The first of many reports on German “intelligence” linking al Qaeda and Saddam Hussein emerge, ultimately forming the basis for later speculation of an Iraqi link to the 9/11 attacks.
After two unidentified Iraqi men are arrested in Germany on suspicion of spying, a French-based Arab newspaper reports: “The arrests came in the wake of reports that Iraq was reorganizing the external branches of its intelligence service and that it had drawn up a plan to strike at U.S. interests around the world through a network of alliances with extremist fundamentalist parties.” These reports, U.S. intelligence now believes, were planted by Saudi intelligence.
German authorities were supposedly surprised by the extent of Iraqi intelligence activities in several cities. The matter was considered so important that reportedly a special team of CIA and FBI agents was sent to Germany to interrogate the two Iraqi spies.
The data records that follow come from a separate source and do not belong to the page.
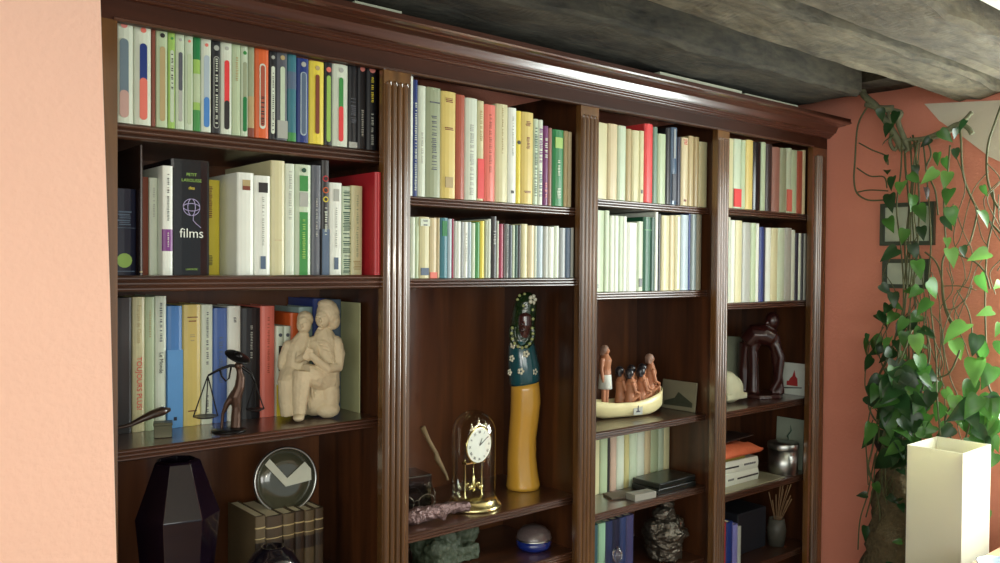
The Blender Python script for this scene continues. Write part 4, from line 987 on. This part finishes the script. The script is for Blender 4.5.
# dark box + dried plant, lowest visible shelf of the right bay
a = pY(760, 508, .12)
tag(link('storage_box', B(-.09, .09, 0, .17, 0, a.z-.52, .003), mat('midnight_card', (30, 32, 40), .6), loc=(2.245, .12, .5204)), 'dark blue-black upright storage box beside the dried plant', 'box')
dpv = empty('dried_plant', (2.373, .1, .5212), 0, 'dried pale grasses in a small dark pot at lower right', 'dried plant')
bm = bmesh.new(); lathe(bm, [(0, 0), (.028, 0), (.035, .06), (.028, .1), (.024, .1), (.02, .02), (0, .01)], 24); link('pot', bm, mat('grey_pot', (70, 68, 60), .5), dpv, True)
bm = bmesh.new()
for q in range(14):
    ax = random.uniform(-.033, .033); ay = random.uniform(-.06, .03); h_ = random.uniform(.16, .235)
    tube(bm, [(0, 0, .03), (ax*.4, ay*.4, h_*.6), (ax, ay, h_)], [.0012, .001, .0022], 5)
link('stems', bm, mat('dry_grass', (132, 104, 74), .7), dpv)

# boards lying on the bookcase top
WB = mat('grey_white_foam', (176, 182, 160), .8)
def slab(xa, ya, xb, yb_, Y, label, th_=.01):
    a = pY(xa, ya, Y); b = pY(xb, yb_, Y)
    tag(link('foam_board', B(a.x, b.x, Y, Y+.16, 0, th_, .001), WB, loc=(0, 0, 2.0885)), label, 'board', 'pale boards on top of the bookcase')
slab(660, 80, 742, 98, -.075, 'longer pale foam board lying on top of the cornice', .013)
slab(745, 96, 798, 110, -.07, 'shorter pale foam board lying on the cornice near its right end', .011)
slab(355, 0, 402, 8, -.075, 'pale foam board on the cornice above the first post', .010)

# ---------------------------------------------------------------- table, lamp, bowl
TZ = .71
SZ = .66
st_ = empty('lamp_stand', (2.22, -.56, 0), 0, 'small dark stand under the square paper lamp', 'side table')
bm = bmesh.new(); box(bm, -.09, .09, -.09, .09, SZ-.025, SZ, .003); link('top', bm, W_H, st_)
for a in (-1, 1):
    for b2 in (-1, 1): link('leg', B(a*.075-.012, a*.075+.012, b2*.075-.012, b2*.075+.012, 0, SZ-.0255), W_V, st_)
TT = .76
e1 = pZ(960, 568, TT); e2 = pZ(1003, 539, TT)
TM = wood('table_wood', (186, 140, 104), (222, 184, 146), vertical=False, rough=.35)
tb = empty('dining_table', (2.14, -1.1, 0), 0, 'light tan wooden table whose corner shows below the paper lamp', 'table')
bm = bmesh.new(); box(bm, 1.78-2.14, 2.49-2.14, -.42, e1.y+1.1, TT-.03, TT, .004); link('tabletop', bm, TM, tb)
for a in (1.82, 2.45):
    for b2 in (-1.48, e1.y-.04): link('leg', B(a-.025-2.14, a+.025-2.14, b2-.025+1.1, b2+.025+1.1, 0, TT-.0305), TM, tb)
l1 = pZ(961, 567, TZ); D1 = mpp(l1)
sx = pY(990, 500, l1.y).x-l1.x; sy = .155; SZ_ = SZ+.0004
lm = empty('box_lamp', (l1.x+sx/2, l1.y+sy/2, SZ_), 0, 'tall square cream paper lamp, open at the top, beside the table', 'lamp')
lh = (pY(961, 454.5, l1.y).z-SZ_)
st_.location = (l1.x+sx/2, l1.y+sy/2, 0)
SHADE = bpy.data.materials.new('shade_paper'); SHADE.use_nodes = True
nt = SHADE.node_tree; N = nt.nodes; b_ = N['Principled BSDF']; b_.inputs['Base Color'].default_value = (*lin((248, 248, 232)), 1); b_.inputs['Roughness'].default_value = .8
tr = N.new('ShaderNodeBsdfTranslucent'); tr.inputs['Color'].default_value = (*lin((240, 236, 200)), 1); mx = N.new('ShaderNodeMixShader'); mx.inputs[0].default_value = .3
vz = N.new('ShaderNodeTexNoise'); vz.inputs['Scale'].default_value = 160; bpn = N.new('ShaderNodeBump'); bpn.inputs['Strength'].default_value = .15; nt.links.new(vz.outputs['Fac'], bpn.inputs['Height']); nt.links.new(bpn.outputs['Normal'], b_.inputs['Normal'])
nt.links.new(b_.outputs[0], mx.inputs[1]); nt.links.new(tr.outputs[0], mx.inputs[2]); nt.links.new(mx.outputs[0], N['Material Output'].inputs[0])
bm = bmesh.new(); t = .0025
for (x0, x1, y0, y1) in ((-sx/2, sx/2, -sy/2, -sy/2+t), (-sx/2, sx/2, sy/2-t, sy/2), (-sx/2, -sx/2+t, -sy/2+t, sy/2-t), (sx/2-t, sx/2, -sy/2+t, sy/2-t)): box(bm, x0, x1, y0, y1, .012, lh)
link('shade', bm, SHADE, lm)
link('base', B(-sx/2+.003, sx/2-.003, -sy/2+.003, sy/2-.003, 0, .012), KILT, lm)
bm = bmesh.new(); lathe(bm, [(0, .012), (.018, .012), (.018, .06), (.012, .07), (0, .07)], 16); link('socket', bm, KILT, lm)
bm = bmesh.new(); lathe(bm, [(.012, .07), (.03, .11), (.026, .14), (0, .155)], 20); link('bulb', bm, CRM, lm, True)
bwp = pZ(1003, 577, TT)
bm = bmesh.new(); lathe(bm, [(0, 0), (.03, 0), (.055, .022), (.062, .034), (.058, .034), (.05, .022), (0, .006)], 40)
tag(link('blue_white_bowl', bm, mat('blue_white_china', (170, 192, 210), .15, coat=.8, scale=20, noise_amt=.2), loc=(bwp.x, bwp.y, TT+.0004), smooth=True), 'pale blue and white china bowl on the table beside the lamp', 'bowl')

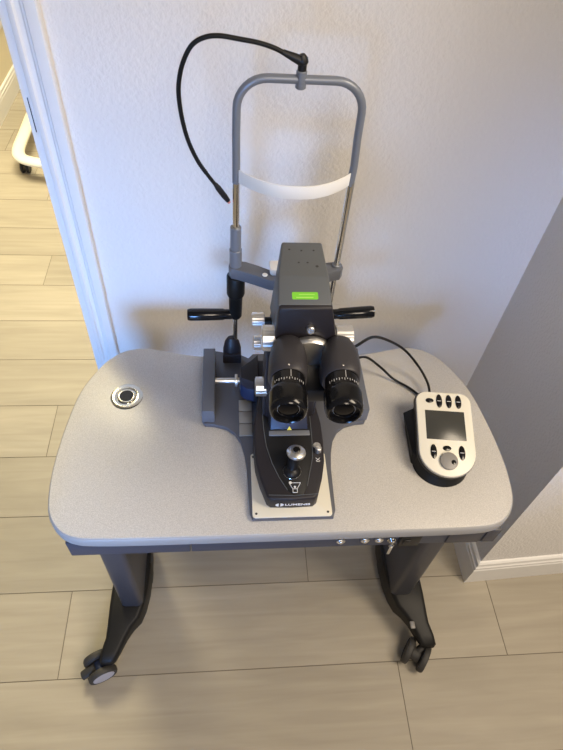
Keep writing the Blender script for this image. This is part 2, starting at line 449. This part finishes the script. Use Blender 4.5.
for s in (-1, 1):
    X = (lambda x: x) if s < 0 else (lambda x: 2*SX-x)
    rl = part('rail', 'rail', sl, lambda bm: box(bm, min(X(-.055), X(-.029)), max(X(-.055), X(-.029)), .684, .856, .7727, .812, .0015))
    def axl(bm):
        cyl(bm, (X(-.029), .775, .798), (-s, 0, 0), .0062, .052, .0005, 24)
        cyl(bm, (X(.013), .775, .798), (-s, 0, 0), .014, .006, .001, 24)
    part('axle', 'satin', sl, axl)
    def lug(bm):
        c = X(.010)
        prism(bm, [(c-.022, .846), (c+.018, .846), (c+.018, .872), (c-.022, .872)], .7727, lambda x, y: .800, .002)
        loft(bm, [[(c-.002+.020*math.cos(a)*k1, .862+(.013*math.sin(a))*k1+dy_, z) for a in [i*2*PI/20 for i in range(20)]] for k1, dy_, z in ((1, 0, .795), (.98, .001, .808), (.8, .004, .824), (.5, .006, .834))])
    part('post_socket', 'dark', sl, lug)
    def slots(bm):
        for k in range(3):
            a, b = sorted((X(.021), X(.048))); box(bm, a, b, .648+k*.031, .677+k*.031, .7727, .7762, .0006)
    if s < 0: part('slide_plate', 'seam', sl, slots)

def carriage(bm):
    box(bm, .060, .176, .69, .83, .775, .802, .004)
    for s in (-1, 1):
        X = (lambda x: x) if s < 0 else (lambda x: 2*SX-x)
        pts = [(.026, .748), (.036, .735), (.060, .728), (.064, .83), (.048, .812), (.026, .792)]
        pts = [(X(x), y) for x, y in pts]; prism(bm, pts, .778, .822, .003)
part('carriage', 'dark', sl, carriage)
part('carriage_cap', 'blue', sl, lambda bm: prism(bm, [(.0245, .746), (.0355, .7335), (.052, .730), (.052, .752), (.0245, .764)], .784, .8225, .001))

# joystick housing: boat-shaped, rising towards the back
hb = [(.075, .485), (.068, .491), (.057, .525), (.0495, .56), (.0475, .60), (.0485, .64), (.056, .69), (.064, .72)]
hz = lambda x, y: .8125+(y-.486)*.10
hout = hb+[(SX+.001, .725)]+[(2*(SX-.003)-x, y) for x, y in hb[::-1]]+[(SX-.003, .4835)]
hs = part('joystick_housing', 'dark', sl, lambda bm: prism(bm, hout, .7762, hz, .0045, seg=3))
pn = [(.118, .4905), (.106, .501), (.092, .526), (.080, .556), (.071, .59), (.067, .63), (.066, .665), (.160, .665), (.160, .60), (.158, .565), (.150, .535), (.143, .508), (.134, .4905)]
part('centre_panel', 'blackm', hs, lambda bm: prism(bm, pn, lambda x, y: hz(x, y)-.002, lambda x, y: hz(x, y)+.0018, .0012))
def ridge(bm):
    z = lambda p: Vector((p[0], p[1], hz(*p)+.0012))
    tube(bm, [z(p) for p in pn[1:7]], .0008, 6); tube(bm, [z(p) for p in pn[7:12]], .0008, 6)
    tube(bm, [z(p) for p in ((.071, .4925), (.118, .4905), (.162, .4925))], .0006, 6)
part('ridge', 'head', hs, ridge)
fm = Matrix.Translation((.119, .4830, .7905)) @ Matrix.Rotation(math.radians(88), 4, 'X')
def logo(bm):
    text(bm, 'LUMENIS', .0092, fm @ Matrix.Translation((.006, -.001, 0)), 0, .0002, 1.30, .0002)
    t = bmesh.new(); n = 28
    # round emblem split by a slanting gap
    for s in (-1, 1):
        pts = [(.0056*1.25*math.cos(a), .0056*math.sin(a)) for a in [math.radians(-90*s+s*(8+k*164/12)*1) if s > 0 else math.radians(90+8+k*164/12) for k in range(13)]]
        prism(t, [(x+s*.0006, y) for x, y in pts], 0, .0003)
    merge(bm, t, 0, fm @ Matrix.Translation((-.0275, .0022, 0)))
part('lettering', 'ink', hs, logo)
def icon(bm):
    z0 = hz(.119, .505)+.0022; q = lambda x, y: Vector((.1195+x*1.25, .5035+y*.9, z0+y*.09))
    for a, b in (((-.008, .012), (.009, .012)), ((-.008, .012), (-.003, -.001)), ((.009, .012), (.0035, -.001)), ((-.003, -.001), (-.003, -.009)), ((.0035, -.001), (.0035, -.009)), ((-.003, -.009), (.0035, -.009)), ((-.003, -.001), (.0035, -.001))):
        tube(bm, [q(*a), q(*b)], .0006, 6)
    cyl(bm, q(-.006, .0125)-Vector((0, 0, .0006)), (0, 0, 1), .0028, .001, .0002, 16)
    cyl(bm, q(.0003, .003)-Vector((0, 0, .0006)), (0, 0, 1), .0022, .001, .0002, 16)
part('joystick_symbol', 'ink', hs, icon)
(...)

According to the BBC, a German intelligence report also later claims that Iraq will have nuclear weapons capability within three years and will be able to fire a missile as far as Europe by 2005. Secretary of State Powell, who was visiting the Middle East when the German reports are released, makes the case to Iraq’s neighbors as to the need for continued U.N. sanctions on Iraq. “We have to make sure that we do everything we can to contain him, constrain him, to get inspectors back in under the terms of the U.N. resolutions,” Powell said.